[Scripts that build scenes]
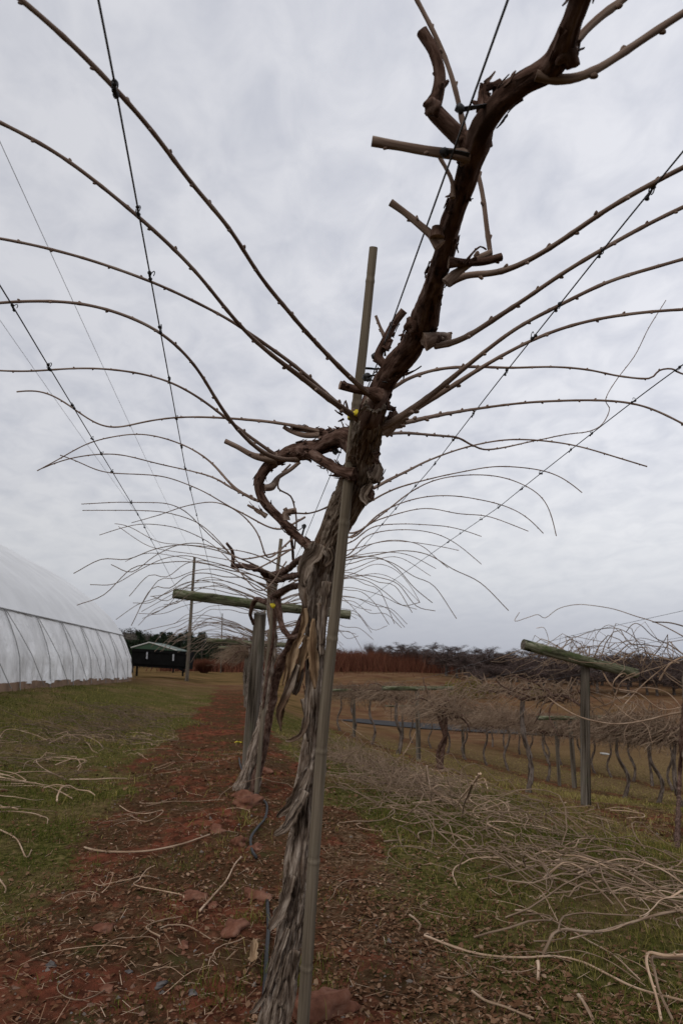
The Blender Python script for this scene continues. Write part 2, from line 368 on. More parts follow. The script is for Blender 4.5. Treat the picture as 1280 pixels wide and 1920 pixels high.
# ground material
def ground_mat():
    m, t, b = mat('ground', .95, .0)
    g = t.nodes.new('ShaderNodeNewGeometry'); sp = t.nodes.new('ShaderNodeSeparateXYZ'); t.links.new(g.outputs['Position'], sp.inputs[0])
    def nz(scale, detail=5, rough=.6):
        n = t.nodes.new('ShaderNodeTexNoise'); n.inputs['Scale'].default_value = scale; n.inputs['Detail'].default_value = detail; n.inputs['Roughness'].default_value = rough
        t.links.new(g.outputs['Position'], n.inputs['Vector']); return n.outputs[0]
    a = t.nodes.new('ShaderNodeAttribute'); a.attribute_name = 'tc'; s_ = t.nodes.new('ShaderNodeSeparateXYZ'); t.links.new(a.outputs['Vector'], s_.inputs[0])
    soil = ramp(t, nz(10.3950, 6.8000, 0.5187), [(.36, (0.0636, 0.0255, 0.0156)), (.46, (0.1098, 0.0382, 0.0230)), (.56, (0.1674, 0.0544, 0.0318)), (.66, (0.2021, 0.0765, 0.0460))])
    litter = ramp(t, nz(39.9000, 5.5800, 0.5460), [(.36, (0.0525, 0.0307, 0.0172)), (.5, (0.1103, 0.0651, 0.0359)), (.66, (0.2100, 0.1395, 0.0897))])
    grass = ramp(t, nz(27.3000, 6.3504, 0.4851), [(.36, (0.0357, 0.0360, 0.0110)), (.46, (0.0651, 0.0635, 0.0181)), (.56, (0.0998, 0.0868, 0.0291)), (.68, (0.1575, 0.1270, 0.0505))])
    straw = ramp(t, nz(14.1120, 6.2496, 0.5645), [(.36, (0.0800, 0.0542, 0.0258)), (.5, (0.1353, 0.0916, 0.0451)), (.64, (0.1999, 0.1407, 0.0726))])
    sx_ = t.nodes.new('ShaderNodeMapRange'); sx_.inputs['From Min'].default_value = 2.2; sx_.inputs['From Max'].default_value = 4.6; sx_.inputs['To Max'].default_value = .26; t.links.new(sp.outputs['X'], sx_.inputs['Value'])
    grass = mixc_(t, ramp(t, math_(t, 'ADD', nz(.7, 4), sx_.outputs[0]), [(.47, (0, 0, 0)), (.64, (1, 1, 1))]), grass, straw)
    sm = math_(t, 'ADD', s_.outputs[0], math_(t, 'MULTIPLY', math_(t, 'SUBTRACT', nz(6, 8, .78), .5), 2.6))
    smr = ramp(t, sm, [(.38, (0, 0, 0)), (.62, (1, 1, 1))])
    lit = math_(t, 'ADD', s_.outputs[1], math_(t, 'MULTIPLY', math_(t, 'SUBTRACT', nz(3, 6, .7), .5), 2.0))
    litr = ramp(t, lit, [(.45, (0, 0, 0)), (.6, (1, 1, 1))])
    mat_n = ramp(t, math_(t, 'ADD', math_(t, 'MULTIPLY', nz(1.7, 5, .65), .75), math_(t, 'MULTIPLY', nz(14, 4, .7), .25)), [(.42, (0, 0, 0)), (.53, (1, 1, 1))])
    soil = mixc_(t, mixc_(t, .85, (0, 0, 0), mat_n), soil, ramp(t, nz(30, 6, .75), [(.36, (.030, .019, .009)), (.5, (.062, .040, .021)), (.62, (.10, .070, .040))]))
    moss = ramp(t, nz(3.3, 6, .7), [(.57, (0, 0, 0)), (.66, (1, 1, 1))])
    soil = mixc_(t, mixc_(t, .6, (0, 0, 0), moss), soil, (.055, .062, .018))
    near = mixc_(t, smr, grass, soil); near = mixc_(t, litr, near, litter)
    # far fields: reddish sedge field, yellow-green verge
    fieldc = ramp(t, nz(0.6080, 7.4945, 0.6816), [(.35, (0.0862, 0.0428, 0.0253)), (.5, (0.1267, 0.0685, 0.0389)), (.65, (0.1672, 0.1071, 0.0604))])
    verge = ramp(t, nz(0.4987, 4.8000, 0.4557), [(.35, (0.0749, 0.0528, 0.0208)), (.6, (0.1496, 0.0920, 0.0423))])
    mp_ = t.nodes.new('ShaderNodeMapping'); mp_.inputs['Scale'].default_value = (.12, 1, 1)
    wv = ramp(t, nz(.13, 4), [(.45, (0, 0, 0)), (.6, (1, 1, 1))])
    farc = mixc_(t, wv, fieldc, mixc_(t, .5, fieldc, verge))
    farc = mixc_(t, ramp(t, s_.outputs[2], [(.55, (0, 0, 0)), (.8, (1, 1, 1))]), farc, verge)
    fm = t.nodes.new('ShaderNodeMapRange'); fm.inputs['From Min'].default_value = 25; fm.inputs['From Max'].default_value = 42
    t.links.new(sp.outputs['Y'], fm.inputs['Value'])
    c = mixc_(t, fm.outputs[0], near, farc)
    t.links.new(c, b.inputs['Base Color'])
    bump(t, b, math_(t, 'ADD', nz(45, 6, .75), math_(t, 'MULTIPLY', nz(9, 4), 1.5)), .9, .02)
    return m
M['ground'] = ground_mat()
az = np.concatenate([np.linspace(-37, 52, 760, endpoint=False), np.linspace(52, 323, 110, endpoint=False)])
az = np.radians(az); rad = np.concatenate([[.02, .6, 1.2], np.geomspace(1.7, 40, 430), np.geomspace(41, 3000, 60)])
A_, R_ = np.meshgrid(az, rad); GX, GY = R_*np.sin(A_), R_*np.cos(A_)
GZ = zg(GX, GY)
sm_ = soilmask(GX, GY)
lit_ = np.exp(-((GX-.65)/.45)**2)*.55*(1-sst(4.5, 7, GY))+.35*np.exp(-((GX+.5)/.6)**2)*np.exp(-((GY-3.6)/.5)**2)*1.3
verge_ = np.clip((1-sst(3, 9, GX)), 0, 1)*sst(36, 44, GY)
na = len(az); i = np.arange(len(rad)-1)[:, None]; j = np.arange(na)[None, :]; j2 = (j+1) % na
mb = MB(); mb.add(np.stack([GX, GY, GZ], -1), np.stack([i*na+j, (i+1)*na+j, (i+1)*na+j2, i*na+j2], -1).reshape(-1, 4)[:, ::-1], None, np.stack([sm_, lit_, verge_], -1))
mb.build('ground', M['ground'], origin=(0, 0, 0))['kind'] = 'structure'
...
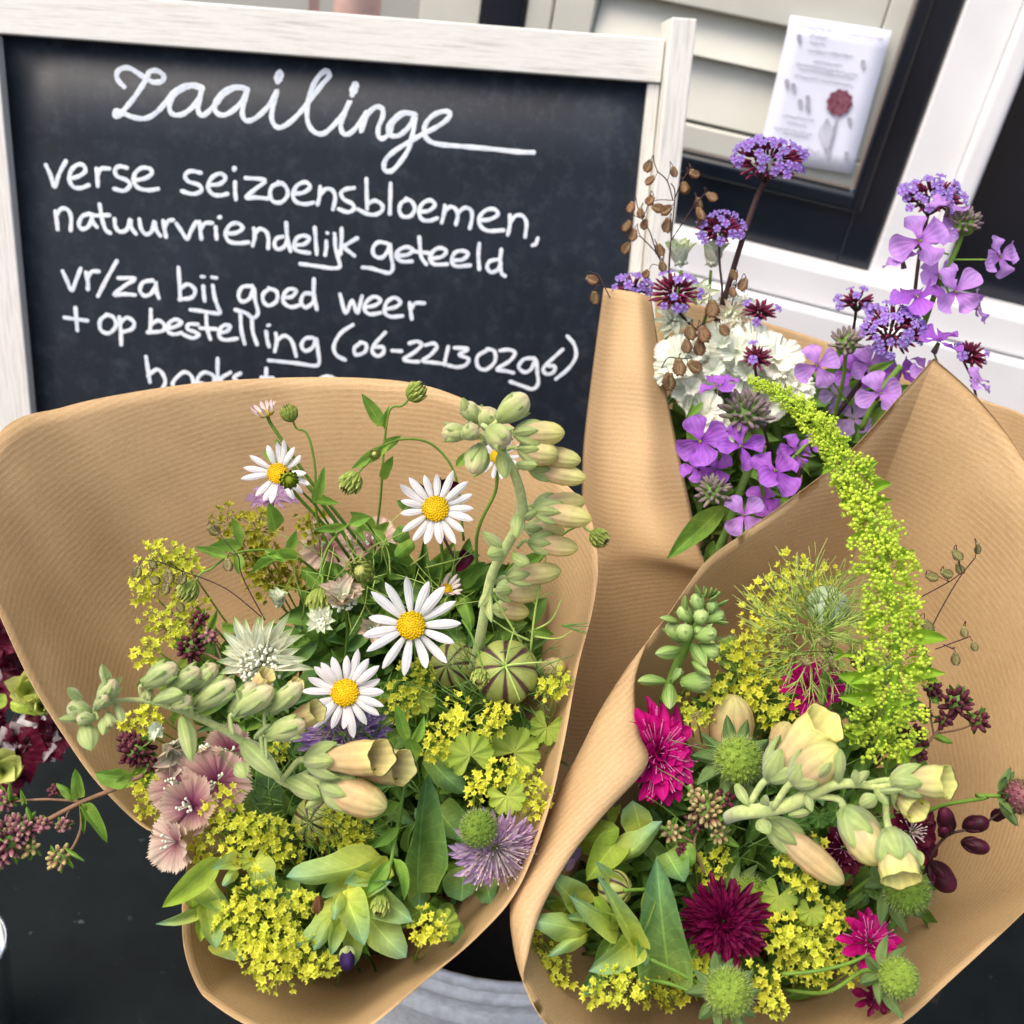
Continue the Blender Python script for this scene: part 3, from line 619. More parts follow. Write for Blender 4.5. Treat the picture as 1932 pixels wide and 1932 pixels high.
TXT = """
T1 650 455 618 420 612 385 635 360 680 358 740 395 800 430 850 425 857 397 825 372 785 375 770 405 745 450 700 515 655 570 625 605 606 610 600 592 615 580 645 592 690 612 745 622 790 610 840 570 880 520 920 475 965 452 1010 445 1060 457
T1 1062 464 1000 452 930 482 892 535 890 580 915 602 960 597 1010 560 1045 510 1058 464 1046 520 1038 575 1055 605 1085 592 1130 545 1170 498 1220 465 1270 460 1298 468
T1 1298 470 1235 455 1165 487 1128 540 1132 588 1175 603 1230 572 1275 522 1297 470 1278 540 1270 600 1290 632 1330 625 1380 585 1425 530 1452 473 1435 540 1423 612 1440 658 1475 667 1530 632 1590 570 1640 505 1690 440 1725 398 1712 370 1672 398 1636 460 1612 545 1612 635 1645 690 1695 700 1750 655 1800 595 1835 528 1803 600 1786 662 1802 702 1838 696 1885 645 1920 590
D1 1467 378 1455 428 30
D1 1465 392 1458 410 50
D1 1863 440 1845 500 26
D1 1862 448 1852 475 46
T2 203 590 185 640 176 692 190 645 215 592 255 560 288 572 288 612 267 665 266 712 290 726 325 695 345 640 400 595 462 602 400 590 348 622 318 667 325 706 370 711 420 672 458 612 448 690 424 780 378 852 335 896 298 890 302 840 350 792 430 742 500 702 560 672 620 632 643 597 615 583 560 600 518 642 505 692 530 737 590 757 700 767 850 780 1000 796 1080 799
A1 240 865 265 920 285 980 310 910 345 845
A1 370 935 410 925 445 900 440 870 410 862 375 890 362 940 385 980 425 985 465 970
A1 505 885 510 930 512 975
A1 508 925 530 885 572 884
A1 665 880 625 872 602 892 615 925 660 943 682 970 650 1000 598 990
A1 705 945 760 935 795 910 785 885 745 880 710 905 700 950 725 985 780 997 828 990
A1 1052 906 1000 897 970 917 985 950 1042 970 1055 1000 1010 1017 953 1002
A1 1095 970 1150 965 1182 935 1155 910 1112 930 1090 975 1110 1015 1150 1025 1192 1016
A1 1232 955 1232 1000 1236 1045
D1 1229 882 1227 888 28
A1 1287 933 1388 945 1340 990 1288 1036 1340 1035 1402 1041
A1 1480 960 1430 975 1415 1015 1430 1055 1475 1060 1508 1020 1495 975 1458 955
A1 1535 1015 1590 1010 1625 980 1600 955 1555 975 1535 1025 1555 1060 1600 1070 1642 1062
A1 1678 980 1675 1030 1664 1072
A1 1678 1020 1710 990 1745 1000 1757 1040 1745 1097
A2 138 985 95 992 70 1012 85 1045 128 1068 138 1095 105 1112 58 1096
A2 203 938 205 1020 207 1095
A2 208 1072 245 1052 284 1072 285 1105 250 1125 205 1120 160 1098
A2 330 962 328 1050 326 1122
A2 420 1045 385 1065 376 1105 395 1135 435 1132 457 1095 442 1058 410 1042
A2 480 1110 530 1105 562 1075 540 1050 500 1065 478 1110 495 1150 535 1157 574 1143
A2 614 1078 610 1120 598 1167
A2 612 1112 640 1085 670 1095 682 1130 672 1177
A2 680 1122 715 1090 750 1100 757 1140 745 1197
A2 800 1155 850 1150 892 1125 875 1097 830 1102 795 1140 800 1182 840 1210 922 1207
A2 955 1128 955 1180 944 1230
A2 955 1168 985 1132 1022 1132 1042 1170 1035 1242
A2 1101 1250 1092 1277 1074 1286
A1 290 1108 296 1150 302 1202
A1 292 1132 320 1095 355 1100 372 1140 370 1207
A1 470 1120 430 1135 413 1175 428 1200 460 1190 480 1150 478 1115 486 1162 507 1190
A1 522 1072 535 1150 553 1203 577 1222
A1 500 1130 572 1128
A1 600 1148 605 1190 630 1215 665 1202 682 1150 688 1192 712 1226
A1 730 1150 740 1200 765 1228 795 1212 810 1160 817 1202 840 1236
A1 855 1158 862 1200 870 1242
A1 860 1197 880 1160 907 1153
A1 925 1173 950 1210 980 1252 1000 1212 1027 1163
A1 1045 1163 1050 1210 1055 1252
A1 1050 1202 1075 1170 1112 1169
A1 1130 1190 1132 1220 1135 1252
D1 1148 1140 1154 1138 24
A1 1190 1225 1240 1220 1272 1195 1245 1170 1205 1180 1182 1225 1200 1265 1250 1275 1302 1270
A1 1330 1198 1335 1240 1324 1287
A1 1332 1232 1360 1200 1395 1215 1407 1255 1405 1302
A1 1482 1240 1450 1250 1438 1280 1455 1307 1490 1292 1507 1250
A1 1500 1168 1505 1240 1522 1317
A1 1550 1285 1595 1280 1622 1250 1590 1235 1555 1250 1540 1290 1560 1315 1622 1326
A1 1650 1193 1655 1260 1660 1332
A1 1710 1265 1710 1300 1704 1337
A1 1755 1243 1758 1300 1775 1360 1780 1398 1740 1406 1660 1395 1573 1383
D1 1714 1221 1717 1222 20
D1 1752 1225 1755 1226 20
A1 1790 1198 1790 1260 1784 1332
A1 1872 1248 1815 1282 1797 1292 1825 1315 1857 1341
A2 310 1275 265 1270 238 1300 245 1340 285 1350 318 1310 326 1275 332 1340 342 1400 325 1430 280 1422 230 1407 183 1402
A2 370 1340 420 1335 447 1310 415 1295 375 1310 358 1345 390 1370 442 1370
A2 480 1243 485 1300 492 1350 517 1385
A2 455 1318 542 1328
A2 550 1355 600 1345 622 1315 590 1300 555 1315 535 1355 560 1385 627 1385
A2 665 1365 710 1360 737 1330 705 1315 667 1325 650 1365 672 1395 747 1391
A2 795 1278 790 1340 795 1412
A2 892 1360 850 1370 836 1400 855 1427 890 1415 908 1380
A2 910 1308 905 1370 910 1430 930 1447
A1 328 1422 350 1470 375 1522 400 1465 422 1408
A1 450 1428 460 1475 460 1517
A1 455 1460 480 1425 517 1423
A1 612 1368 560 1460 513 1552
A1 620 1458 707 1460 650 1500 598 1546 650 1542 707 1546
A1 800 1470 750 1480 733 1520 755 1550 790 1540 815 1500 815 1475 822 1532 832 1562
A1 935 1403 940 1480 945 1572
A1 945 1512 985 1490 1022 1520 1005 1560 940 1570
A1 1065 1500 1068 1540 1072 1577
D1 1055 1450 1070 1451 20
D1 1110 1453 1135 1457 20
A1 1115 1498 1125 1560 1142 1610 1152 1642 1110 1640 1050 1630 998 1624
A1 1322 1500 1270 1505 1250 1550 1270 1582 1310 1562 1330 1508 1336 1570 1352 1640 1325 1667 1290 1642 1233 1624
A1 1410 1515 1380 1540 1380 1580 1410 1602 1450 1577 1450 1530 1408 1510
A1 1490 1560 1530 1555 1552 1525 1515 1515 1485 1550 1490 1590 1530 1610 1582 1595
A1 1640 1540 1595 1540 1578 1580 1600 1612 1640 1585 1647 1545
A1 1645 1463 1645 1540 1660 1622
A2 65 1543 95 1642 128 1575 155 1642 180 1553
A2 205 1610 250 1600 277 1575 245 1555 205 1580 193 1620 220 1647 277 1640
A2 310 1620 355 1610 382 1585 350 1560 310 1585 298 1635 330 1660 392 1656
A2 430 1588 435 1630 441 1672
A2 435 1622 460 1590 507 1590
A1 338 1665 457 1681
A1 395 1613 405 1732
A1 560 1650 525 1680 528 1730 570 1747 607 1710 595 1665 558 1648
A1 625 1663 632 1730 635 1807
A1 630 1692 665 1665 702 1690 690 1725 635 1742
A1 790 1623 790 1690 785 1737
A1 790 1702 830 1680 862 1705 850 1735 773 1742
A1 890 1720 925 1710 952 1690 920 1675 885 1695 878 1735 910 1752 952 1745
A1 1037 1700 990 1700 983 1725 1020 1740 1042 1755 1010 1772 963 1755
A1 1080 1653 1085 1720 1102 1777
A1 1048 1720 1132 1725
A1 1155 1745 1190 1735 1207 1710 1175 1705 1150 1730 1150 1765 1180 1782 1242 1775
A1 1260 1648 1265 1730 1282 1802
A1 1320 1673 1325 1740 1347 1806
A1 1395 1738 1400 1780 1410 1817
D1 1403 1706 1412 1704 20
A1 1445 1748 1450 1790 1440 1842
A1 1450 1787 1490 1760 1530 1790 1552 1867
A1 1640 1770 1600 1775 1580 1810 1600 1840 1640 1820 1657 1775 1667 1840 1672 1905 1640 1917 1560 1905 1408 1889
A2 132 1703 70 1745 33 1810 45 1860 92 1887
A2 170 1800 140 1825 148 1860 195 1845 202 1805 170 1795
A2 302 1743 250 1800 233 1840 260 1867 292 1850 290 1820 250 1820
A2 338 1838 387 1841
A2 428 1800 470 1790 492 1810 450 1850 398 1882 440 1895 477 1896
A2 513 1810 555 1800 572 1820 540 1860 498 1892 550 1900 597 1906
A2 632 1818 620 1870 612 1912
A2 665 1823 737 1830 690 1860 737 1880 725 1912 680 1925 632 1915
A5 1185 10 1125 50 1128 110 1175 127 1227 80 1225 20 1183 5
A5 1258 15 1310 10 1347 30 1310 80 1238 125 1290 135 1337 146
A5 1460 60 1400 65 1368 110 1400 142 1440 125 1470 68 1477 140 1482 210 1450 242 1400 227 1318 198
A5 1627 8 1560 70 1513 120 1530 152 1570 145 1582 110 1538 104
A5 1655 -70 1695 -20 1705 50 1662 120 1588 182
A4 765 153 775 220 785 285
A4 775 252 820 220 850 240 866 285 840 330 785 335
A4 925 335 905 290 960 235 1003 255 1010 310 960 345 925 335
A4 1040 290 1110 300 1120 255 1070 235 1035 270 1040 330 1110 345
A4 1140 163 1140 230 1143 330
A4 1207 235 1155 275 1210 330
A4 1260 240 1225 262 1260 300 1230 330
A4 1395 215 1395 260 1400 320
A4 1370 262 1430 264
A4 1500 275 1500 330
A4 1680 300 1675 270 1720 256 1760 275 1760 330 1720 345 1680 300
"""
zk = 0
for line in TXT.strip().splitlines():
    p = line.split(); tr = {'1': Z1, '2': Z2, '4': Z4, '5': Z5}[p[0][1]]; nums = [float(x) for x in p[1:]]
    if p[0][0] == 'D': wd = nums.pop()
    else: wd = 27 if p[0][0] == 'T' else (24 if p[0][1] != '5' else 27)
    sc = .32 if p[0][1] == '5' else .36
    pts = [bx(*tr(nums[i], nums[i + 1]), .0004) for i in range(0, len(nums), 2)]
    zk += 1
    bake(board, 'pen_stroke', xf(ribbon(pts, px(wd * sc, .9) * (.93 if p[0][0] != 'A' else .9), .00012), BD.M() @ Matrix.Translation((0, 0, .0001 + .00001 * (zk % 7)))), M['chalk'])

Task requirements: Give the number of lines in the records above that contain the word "parts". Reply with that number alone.

Exercise solution: 2